Tuesday, June 19, 2007

Marriage is made in Heaven...

...but Maintenance is done on Earth

We had a fruitful pre-marriage counseling with Pastor Johnny last night.

For the first time, someone lay it all out for us. A beautiful fabric of marriage takes tons of work to thread. Yes, we all know it but its always good for someone to knock it right into our head. To shake us up so we wouldnt get complacent and take things for granted.

Communication.. or the lack of, is probably the major pitfall in a marriage. And this is an area we have to work on. I looked back and saw how my stubborness, hard headedness prevented me from listening one time too many. All the good sense is up there but when i get emotional, i just blocked it.. refusing to listen to what anyone has to say but what my feelings tell me. And mind you, sometimes your feelings just aint accurate.

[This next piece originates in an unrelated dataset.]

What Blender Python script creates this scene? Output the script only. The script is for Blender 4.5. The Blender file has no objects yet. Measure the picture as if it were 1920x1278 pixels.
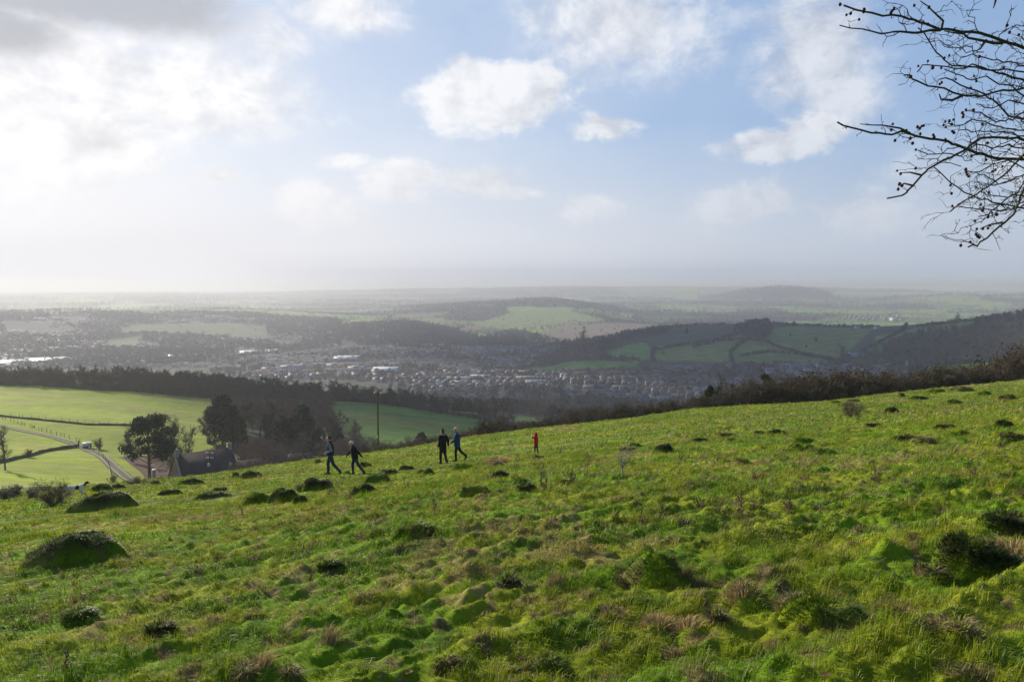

I have my scars and i have my fears. I'm reserved, i'm guarded and don't confide easily. Especially on things that's close to my heart. Cos there were times things i said in confidence were turned on me. So try now i must. To let go, to trust, to bond. I hear, but i dont believe. It then dawned on me that sometimes, believing is really seeing. Using your head, can perhaps be wiser than using your heart.

I suppose some couples are just able to get along better, while some takes a longer time to understand each other. I asked him a question last night, and was hurt by the reply. Then i realised if the question was tossed to me, my answer would be the same as his. I had an easy relationship where not much effort had to be pumped in.. where a high level of understanding aint that tough to attain. However, as jo and i had outlined the attributes of a SNAG.. they are a charming lot. Husband material? Well.... Nevertheless, i thank God for it. Though that didnt provide me with much training ground.

So work now i must...

did i mention i'm really scared. I really am.. of it not working.


"you held me tight in your arms and whispered those words.. you waked in the middle of the night and thanked me. For what.. i asked. For loving me.. you said."